最近読んだ本670:『潜入取材、全手法:調査、記録、ファクトチェック、執筆に訴訟対策まで』、横田増生 著、角川新書、2024年
かくも中身が表題・副題どおりだった書物はめずらしいです。
どこかの企業なり組織なりに潜入する方法、潜入中の記録の仕方、ファクトチェック(裏づけの取りかた)、書きあげた作品の売り込みかた、裁判への心がまえ……。
潜入取材をおこない、そこで入手した情報を本にまとめようと計画している若き文筆家たちへの格好な指南書になり得る一冊と言えるでしょう。
横田増生氏(1965年生まれ)は潜入取材を敢行したのち執筆されたルポルタージュを多数上梓しておられる経験豊富な人物。
そんな横田氏ですので上掲書内の諸アドバイスには強い説得力があります。
わたしは、これまで、
横田増生 著『ユニクロ潜入一年』、文藝春秋(2017年)「最近読んだ本124」
横田増生 著『「トランプ信者」潜入一年:私の目の前で民主主義が死んだ』、小学館(2022年)「最近読んだ本493」
などを読み、当コラムで感想を述べました。
そのため、同じ著者による『潜入取材、全手法』への新たな感想はほとんど出てきません。
ただ、「第5章 いかに身を守るか(P. 161)」で紹介されているエピソードが緊迫しており、痛快にも思いました。
というのは、横田氏および文藝春秋社に対して「ユニクロを展開するファーストリテイリングが(中略)本の出版差し止めと2億2000万円の損害賠償などを求める訴訟(P. 162)」を起こし、しかし、氏は文春の編集者や弁護士と共に反撃を挑んで、裁判で「完勝(P. 192)」なさったからです。
こうした、ユニクロが示したような「言論を封じ込めることを目的とする裁判(P. 196)」を、「スラップ裁判(P. 196)」と呼ぶそうです。

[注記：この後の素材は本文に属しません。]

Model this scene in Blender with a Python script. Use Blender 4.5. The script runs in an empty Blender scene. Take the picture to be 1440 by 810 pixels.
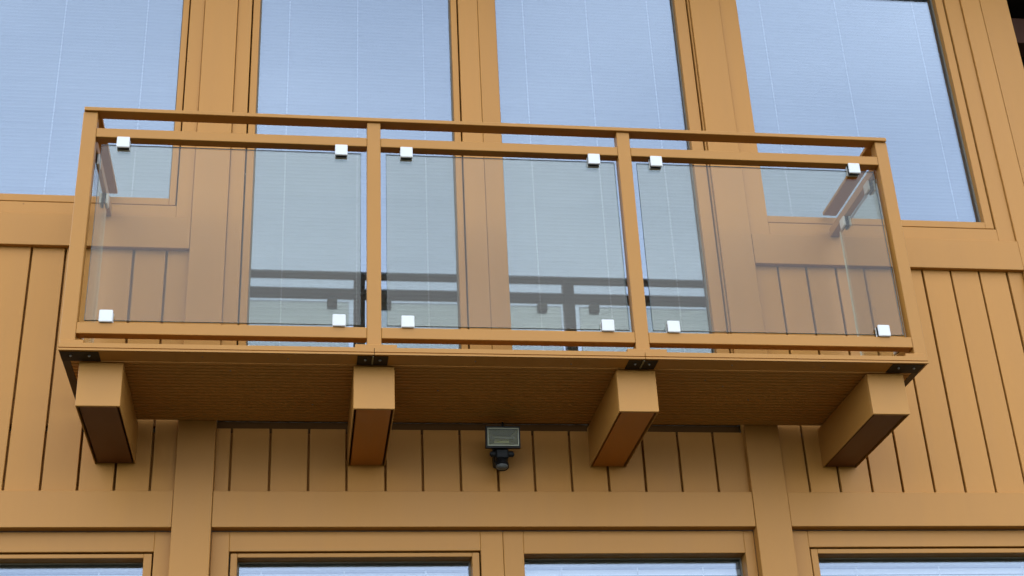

スラップ裁判とは、資金や組織などの資源を持つ強者が、裁判という手段に訴えることで言論機関を威嚇することにより、不利益になる発言が広まるのを妨げる目的で起こす裁判を指す。そこでは、提訴すること自体に意味があり、勝ち負けは二の次だという。(P. 196)
つまりは、さして本気でなく、脅すことが狙い。
なんだか暴力団のやりくちに似ており、それだけに著者らが受けて立って全面勝訴した顛末が嬉しいです。
ほかの感想としては、「第1章 いかに潜入するか(P. 17)」に書かれていた、
果たして潜入取材は卑怯(ひきょう)な手段なのか。(P. 60)
この文章で始まる考察が勉強になりました。
第6章にて詳述されているアメリカ合衆国のベストセラー作家スティーブン・キング氏(1947年生まれ)関連のエピソードも興味深いものです。